Achieving equilibrium hinges on driving through a new digital transformation strategy that innovates from the inside out. This means a rethink of how banks push ahead with process improvement programmes that can be hamstrung by lack of resources and skills within the bank. Decades of outsourcing have denuded many a bank’s access to technology or process re-engineering talent. Unsurprisingly this is confirmed by the aforementioned Forrester report with one in four bank service decision-makers saying staff availability to execute digital transformation execution is challenged because of other work demands. Part of this will be skills based, while other aspects time and resource capacity based.

So that rethink starts from embracing modern tools like low code development and how you can work with agile development to transform processes. Low code software means a bank that needs to digitise a product or simplify a process for customers can easily prototype and quickly get to a working solution. This is achieved partly because low code lowers the barrier for hands-on non-tech participation in the digital creation process. It means you can bring both customer service operations and technology staff together to redesign a process more effectively. 

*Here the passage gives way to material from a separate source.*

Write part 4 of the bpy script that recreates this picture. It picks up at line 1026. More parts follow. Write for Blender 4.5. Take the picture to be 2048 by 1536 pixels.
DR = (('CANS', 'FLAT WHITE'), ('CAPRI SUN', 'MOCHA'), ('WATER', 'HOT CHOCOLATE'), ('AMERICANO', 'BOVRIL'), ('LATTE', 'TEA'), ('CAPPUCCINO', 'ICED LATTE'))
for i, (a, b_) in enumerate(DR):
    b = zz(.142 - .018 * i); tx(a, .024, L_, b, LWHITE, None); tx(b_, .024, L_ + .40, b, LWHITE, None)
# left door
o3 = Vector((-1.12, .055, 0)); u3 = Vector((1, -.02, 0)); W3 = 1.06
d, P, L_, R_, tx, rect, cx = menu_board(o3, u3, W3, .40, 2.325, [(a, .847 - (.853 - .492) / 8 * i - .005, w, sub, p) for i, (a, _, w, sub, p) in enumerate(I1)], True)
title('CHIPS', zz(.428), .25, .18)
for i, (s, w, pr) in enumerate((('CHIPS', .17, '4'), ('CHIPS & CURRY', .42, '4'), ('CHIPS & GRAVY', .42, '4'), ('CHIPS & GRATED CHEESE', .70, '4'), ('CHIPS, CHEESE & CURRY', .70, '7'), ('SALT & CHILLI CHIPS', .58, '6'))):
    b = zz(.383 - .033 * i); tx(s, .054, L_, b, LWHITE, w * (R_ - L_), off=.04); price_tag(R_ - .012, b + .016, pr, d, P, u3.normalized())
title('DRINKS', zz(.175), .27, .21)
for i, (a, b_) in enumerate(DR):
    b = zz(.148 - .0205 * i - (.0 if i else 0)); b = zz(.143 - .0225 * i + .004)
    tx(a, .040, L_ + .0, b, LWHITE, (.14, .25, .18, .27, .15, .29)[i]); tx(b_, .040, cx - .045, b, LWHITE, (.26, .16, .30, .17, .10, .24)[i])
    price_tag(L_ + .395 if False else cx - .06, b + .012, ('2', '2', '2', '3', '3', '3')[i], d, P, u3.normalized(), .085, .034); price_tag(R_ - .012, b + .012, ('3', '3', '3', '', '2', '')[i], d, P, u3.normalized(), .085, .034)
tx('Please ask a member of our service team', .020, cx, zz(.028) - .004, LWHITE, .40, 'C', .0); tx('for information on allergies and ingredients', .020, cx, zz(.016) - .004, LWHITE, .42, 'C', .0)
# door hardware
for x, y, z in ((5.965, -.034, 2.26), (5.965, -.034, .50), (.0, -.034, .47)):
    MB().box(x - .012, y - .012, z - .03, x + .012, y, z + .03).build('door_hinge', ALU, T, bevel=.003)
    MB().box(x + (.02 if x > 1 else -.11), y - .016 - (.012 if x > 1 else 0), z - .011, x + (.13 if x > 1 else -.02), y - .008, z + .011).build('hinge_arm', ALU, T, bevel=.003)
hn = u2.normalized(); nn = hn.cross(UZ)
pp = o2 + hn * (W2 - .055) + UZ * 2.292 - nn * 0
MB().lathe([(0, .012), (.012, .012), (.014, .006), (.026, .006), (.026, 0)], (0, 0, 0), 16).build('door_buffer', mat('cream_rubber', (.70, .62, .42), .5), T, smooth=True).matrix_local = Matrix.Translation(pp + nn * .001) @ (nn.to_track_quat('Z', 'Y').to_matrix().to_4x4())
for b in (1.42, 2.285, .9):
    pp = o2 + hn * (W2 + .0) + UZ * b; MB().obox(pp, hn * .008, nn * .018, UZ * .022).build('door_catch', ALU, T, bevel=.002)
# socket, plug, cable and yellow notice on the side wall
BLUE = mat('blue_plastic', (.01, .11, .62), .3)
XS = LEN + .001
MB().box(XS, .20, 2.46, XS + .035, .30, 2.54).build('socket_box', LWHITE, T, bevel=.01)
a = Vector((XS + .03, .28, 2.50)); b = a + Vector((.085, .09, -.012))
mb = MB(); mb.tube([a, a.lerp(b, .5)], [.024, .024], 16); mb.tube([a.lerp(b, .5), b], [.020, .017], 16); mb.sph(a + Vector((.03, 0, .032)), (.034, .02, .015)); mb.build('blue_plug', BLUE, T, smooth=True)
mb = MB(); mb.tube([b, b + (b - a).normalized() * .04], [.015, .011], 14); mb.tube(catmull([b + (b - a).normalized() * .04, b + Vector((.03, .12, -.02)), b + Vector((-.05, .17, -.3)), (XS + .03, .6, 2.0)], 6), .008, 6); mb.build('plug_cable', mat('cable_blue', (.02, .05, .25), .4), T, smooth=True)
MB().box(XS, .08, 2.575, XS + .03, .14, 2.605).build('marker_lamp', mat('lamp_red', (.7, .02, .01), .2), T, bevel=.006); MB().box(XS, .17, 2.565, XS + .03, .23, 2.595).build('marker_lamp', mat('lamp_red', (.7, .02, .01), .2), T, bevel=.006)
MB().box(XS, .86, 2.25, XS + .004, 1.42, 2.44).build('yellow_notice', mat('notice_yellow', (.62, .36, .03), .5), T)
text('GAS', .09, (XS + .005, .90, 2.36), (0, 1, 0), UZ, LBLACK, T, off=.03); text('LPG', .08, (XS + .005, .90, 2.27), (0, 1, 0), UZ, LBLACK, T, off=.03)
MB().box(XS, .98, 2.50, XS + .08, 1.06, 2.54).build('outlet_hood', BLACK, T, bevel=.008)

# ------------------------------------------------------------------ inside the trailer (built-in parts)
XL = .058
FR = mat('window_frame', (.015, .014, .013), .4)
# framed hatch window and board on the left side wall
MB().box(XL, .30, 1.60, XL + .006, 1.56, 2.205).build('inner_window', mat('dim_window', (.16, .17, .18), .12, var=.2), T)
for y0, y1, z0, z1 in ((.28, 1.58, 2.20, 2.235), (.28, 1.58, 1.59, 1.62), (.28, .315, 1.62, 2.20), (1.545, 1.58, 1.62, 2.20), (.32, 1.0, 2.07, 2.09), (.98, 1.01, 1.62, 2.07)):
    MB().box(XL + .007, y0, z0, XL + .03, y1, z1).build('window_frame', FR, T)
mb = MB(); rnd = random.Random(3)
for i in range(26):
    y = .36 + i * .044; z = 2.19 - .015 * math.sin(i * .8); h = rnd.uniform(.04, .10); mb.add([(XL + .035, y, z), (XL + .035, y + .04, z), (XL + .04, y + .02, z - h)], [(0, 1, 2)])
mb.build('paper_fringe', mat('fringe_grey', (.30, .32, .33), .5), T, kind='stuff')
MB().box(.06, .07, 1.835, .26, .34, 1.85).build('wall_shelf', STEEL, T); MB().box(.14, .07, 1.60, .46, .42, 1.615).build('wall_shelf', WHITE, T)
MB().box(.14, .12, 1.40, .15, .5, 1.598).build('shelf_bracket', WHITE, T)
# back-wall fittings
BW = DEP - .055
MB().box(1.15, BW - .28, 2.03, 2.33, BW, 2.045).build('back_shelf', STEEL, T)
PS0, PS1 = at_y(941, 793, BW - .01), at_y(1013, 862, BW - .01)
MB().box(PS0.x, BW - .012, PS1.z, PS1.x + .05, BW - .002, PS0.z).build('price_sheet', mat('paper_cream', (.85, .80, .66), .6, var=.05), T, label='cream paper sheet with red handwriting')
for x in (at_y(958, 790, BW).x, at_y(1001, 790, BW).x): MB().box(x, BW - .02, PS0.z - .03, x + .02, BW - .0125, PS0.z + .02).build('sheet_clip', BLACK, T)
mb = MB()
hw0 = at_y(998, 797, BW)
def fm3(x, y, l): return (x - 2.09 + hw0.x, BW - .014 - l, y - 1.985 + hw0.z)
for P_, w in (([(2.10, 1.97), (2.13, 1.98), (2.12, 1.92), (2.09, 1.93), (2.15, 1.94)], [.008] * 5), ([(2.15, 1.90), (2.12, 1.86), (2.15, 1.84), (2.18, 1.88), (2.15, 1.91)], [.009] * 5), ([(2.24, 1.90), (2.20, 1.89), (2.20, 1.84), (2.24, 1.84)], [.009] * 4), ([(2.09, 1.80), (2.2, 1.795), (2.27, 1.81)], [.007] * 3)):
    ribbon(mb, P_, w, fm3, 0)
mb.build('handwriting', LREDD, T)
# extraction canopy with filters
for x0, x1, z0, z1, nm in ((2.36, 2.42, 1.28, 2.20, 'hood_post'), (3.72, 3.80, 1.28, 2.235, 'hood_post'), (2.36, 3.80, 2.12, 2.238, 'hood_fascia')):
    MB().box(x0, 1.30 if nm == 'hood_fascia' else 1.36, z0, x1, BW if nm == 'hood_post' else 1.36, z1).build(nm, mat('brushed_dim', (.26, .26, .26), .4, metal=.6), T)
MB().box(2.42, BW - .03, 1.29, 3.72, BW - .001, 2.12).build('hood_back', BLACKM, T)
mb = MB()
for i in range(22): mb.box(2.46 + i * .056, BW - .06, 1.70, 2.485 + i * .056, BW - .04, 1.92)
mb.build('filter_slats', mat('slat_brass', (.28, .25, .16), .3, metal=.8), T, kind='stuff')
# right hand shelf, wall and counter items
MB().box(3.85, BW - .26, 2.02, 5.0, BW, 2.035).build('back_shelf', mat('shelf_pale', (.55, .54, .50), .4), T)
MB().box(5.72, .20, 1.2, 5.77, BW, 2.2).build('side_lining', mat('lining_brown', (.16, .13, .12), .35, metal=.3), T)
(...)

Of course, low code isn’t a silver bullet for how banks get better at generating a pipeline of innovations. The success of a low coding project for a bank stems from the strength of the team to think about business processes and how to improve them. Good design is still critical. Banks need to spot strong candidates who have real curiosity and domain knowledge and are problem solvers with a personal reason to see applications become easier to use and more productive. Around these tech neophytes you need to provide mentorship and guidance from technology, risk and operations colleagues to keep the digital transformation project moving between the necessary guard rails set by regulators. 

Making traditional banks more innovative and able to take on their digital challengers is going to be through how they harness people, technology and a philosophy of process improvement focused on customers and business outcomes.